A new issue is the application of the identity theft rules under the FRCA. Dodd-Frank made the Red Flags Rule applicable to the SEC. Regulation SID will have a November compliance deadline.

The second panel was on the current topics in money management regulation.

The first line of discussion was who would show up at an examination. In the Boston office, it is now common to have a member of enforcement take part in an examination. However, this is for educational purposes, not because of the likelihood to bring an action. With the massive inflow of hedge funds, private equity funds, and real estate funds, the SEC is trying to develop expertise in these types of advisers. The Boston office also has staff intern in different divisions. So an examination person will work for six months in enforcement and an enforcement person will work for six months on exams.

The number one reason for an enforcement action is failing to fix problems that you say you will fix. The SEC is now routinely making follow-up returns to see if a firm has made the changes mandated in the deficiency letter.

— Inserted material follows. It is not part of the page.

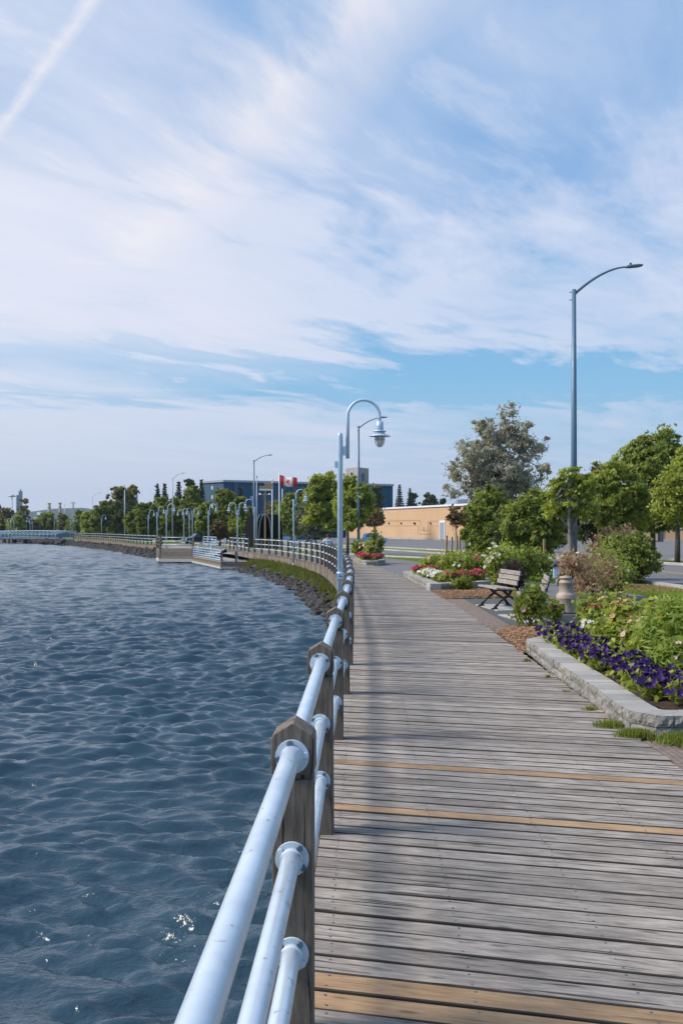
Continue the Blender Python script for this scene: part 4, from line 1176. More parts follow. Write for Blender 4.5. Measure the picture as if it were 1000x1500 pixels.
def blue_block():
    A = (PX(296, 247), 247.0); B = (PX(328, 240), 240.0); C = (PX(575, 263), 263.0)
    g = -.5; Ht = 13.7
    root = empty('apartment_block', (*B, g), 0, 'long dark blue apartment block with flat roof beyond the trees', 'building')
    l = lambda p: (p[0]-B[0], p[1]-B[1])
    a, b, c = l(A), (0, 0), l(C)
    L = math.hypot(*c); u = (c[0]/L, c[1]/L); n = (u[1], -u[0])
    mb = MB(); mb.prism([a, b, c, (c[0]-2, c[1]+14), (a[0]+6, a[1]+14)], 0, Ht, 0, .5)
    me = mb
    w = mb.build('wall', [M['navy']], root)
    mb = MB(); Ls = math.hypot(*a); us = (a[0]/Ls, a[1]/Ls); ns = (-us[1], us[0])
    if ns[1] > 0: ns = (-ns[0], -ns[1])
    mb.beam((a[0]+ns[0]*.06, a[1]+ns[1]*.06, Ht/2), (ns[0]*.06, ns[1]*.06, Ht/2), .12, Ht-.02)
    mb.build('side_wall', M['bside'], root)
    mb = MB(); mb.beam((-.3+n[0]*.2, n[1]*.2, Ht+.1), (c[0]+n[0]*.2, c[1]+n[1]*.2, Ht+.1), .8, .5); mb.beam((a[0], a[1], Ht+.1), (.2, -.3, Ht+.1), .8, .5)
    mb.build('roof_edge', M['galv'], root)
    mb = MB(); t0 = 2.6; mb.beam((u[0]*t0+n[0]*.2, u[1]*t0+n[1]*.2, Ht/2), (u[0]*(t0+.9)+n[0]*.2, u[1]*(t0+.9)+n[1]*.2, Ht/2), .4, Ht-.2); mb.build('downpipe_bay', M['bside'], root)
    rs = random.Random(5)
    for r in range(5):
        for k in range(14):
            t = 4.6+k*2.85+(r % 2)*0; z = Ht-1.5-r*2.4
            if t > L-1 or rs.random() < .12: continue
            mb = MB(); p = (u[0]*t+n[0]*.05, u[1]*t+n[1]*.05, z)
            mb.beam((p[0]-u[0]*.55, p[1]-u[1]*.55, z), (p[0]+u[0]*.55, p[1]+u[1]*.55, z), .14, .95)
            mb.build('window', M['winw'] if rs.random() < .22 else M['win'], root)
    for r in range(3):
        z = Ht-1.4-r*2.3; t = Ls*.5
        mb = MB(); p = (us[0]*t+ns[0]*.14, us[1]*t+ns[1]*.14)
        mb.beam((p[0]-us[0]*.4, p[1]-us[1]*.4, z), (p[0]+us[0]*.4, p[1]+us[1]*.4, z), .12, .9); mb.build('window', M['winw'], root)
    # concrete lift tower on the roof
    x0, xm, x1 = PX(506, 266)-B[0], PX(524, 262)-B[0], PX(540, 266)-B[0]
    mb = MB(); mb.prism([(x0, 28), (xm, 23.5), (x1, 28), (x1, 33), (x0, 33)], Ht-3, PZ(685, 265)+.5, 0, .5)
    tw = mb.build('lift_tower', M['beige'], root)
    mb = MB(); mb.box(((xm+x1)/2, 25.6, 16.0), (1.0, .2, 2.0), R(57)); mb.build('window', M['win'], tw)
    mb = MB(); mb.box(((x0+xm)/2, 25.6, 17.0), (.7, .3, .5), R(-57)); mb.build('vent', M['black'], tw)
blue_block()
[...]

The panel downplayed the enforcement actions against compliance staff. The cases against compliance officers are for egregious failures.

Expenses bubbled up as a hot topic. Examiners will look closely at expenses billed to investors.  The examiners want to know that these expenses are clearly disclosed to investors. For funds that means the PPM and Partnership Agreement. The examiners said they want to see written expense policies and to see them tested.

The SEC examiner strongly suggested that registrants prepare a risk matrix.  One advisor thought this was providing a blueprint for the SEC to conduct their audit. They want to see a catalog of risks, status, rating and worst case impact for the risk.

The panel listed a few things that make an enforcement action more likely:

  • Fraud
  • Misappropration of funds
  • Intent
  • Investor harm
  • Recidivism
  • Failure to respond to exam staff
  • Providing false information to staff

The panel raised the current hot topic of Broker-dealer registration for internal marketing personnel at private fund managers.  The panel noted the David Blass speech on private funds and broker-dealer registration.

The third panel focused on the examination process.

There are four types of exams:

  1. Risk priority exam
  2. Cause exam
  3. Sweep exam
  4. Presence exams for new registrants.

The presence exam program started 10/12 and is expected to end in the  fall of 2014. The SEC plans on compiling findings from these exams and releasing that compilation or risk alert to all registered advisors. The presence exams are short – less than a week.  The focus is on the five areas in the October welcome letter: Marketing, Conflict of interest, Safety of client asset,  Portfolio Management, and Valuation.

They also mentioned a fifth type of exam: corrective action review. This a follow-up after an “exam summary letter” (nee’ deficiency letter) and focuses on whether the firm fixed the deficiencies they said they would in the letter.

It is the SEC’s policy to not disclose the type of exam during the examination process.

As for the process, it usually starts with a phone call to let you know they are coming.  The notice could be from none to two weeks. Typically it will be one week’s notice. Can you postpone the field date? Almost never. (One participant told me that the SEC came on the date of his annual investor meeting and would not move the date.)

The examiners will interview senior staff. The CCO can be present for all interviews.

The panel paid a lot of attention on annual reviews. After all, it is required by the SEC rules. They expect the following to be addressed in the annual review:

  • Review and document compliance issues for the year
  • Review change in business activities
  • Note Regulatory changes
  • Changes in key personnel

It’s okay to outsource the annual review.

Identify risks and either (1) change the policies and procedures, (2) test, and/or (3) mitigate.

Use the annual review as an opportunity to highlight your resources and all of the good things you have done over the past year.

At the end of the exam you will get a letter to know its over. The letter will be either a summary letter or a no further action letter.


As you can tell from my notes, this was a great program for compliance officers.